I remember very early in my life my Moma and I singing. She taught me songs to sing for church and school. We lived in Portsmouth when I was small. Our next door neighbor had a friend that recorded people singing. One day I had a "job" recording "I'm A Little Tea Pot" with this gentleman in Mary Sawyer's living room. Talk about acoustics! There was every kind OK knick knack imaginable. The notes probably bounced off one figurine to another! For one day, though, I was a recording star. Moma dressed me in one of my best dresses, hair all done up in finger curls, white socks trimmed in lace, and black patten leather Mary Jane's. I did mention they only recorded my voice, right?
Growing up we would gather around the piano and sing. Driving in the car we would sing. In the boat, too. We always tried to sing lead by Mom and her friend Thel. It was fun listening to old hymns and favorite songs from yester year. Shine on Carolina Moon was a staple when the moon was full.

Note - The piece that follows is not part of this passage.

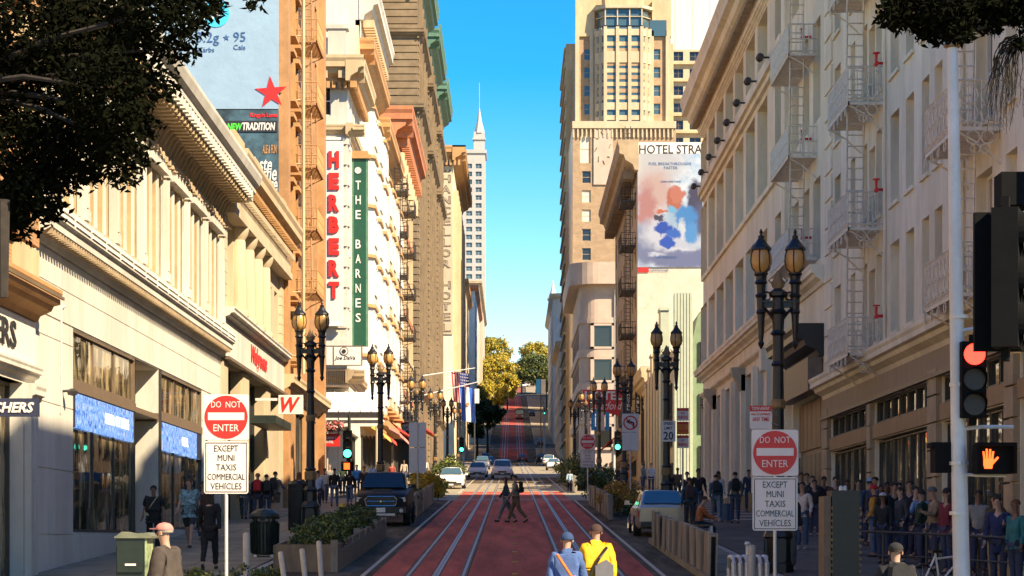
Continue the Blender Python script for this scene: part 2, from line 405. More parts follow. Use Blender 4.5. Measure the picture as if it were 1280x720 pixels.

Singing in the choir at church started at a young age for me. White short robes with black bows were the uniform of the day, Sunday that is. We went to Cradock Baptist Church where I sang in the children's choir. Don't remember the songs we sang too much, but I can bet there was a rendition of "Jesus Loves Me" somewhere in our books.
When we were back on the island, Gwynn's Island that is, I would sing in the choir at Gwynn's Island Baptist Church. Mrs Broughman was the first leader I remember from then. Our Church had three choirs then so we children didn't sing much. Special holidays and occasions just about did it. I remember going over to church to practice, of course we wanted to do anything but practice. I don't think we were the best students of music back then. A few times I was part of a trio of singers which included Dee Dee and Marsha Leigh. One year we sand "Silver Bells" for the Christmas program. Everyone said we did good.
I have always loved to sing. Radio or stereo blasting and we'd be singing along. I was in the Glee Club at my school(s) in Virginia Beach. Even in lower grades you had to try out, or audition to sing with the group. Scary, but worth it when you got to belong. I can remember sitting on the steps at my Aunt's house and her daughters and I would sing Moon River over and over until we got the harmony just right.
All through school and Church years when we had a choir or choral I would sing. Then my age came to be an adult, the adult choir was a little scary. They had been there a long time, harmonized at ease and really didn't need any new members, so I didn't try to join. I would help with the kid's choir, but they had better things to do with their life and that fizzled. Still I sang, shower, bath, inside, out, I loved to crank up the tunes and sing.
Then a few years ago, I was asked by our choir director John Lee if I wanted to be in the Christmas Cantata. I could not believe my ears, someone wanted to hear me sing again. I jumped at the chance and have been there ever since.
Now mind you I don't sing any thing alone, or solo. But I do enjoy trying my best to harmonize with our altos as we sing praises in our Church Sunday mornings. Sometimes though it seems try as hard as I may I hit a note that's just a little too high and absolutely nothing comes out! I am so glad others around don't notice and their voices more than fill the void my creates.
Maybe I use my voice too much for other things. Or just maybe it's a tad bit too old. Even so I find it difficult to throw in the towel and give up. I so love being there, being needed and having my little part of our service go to the glory of God, missed notes and all.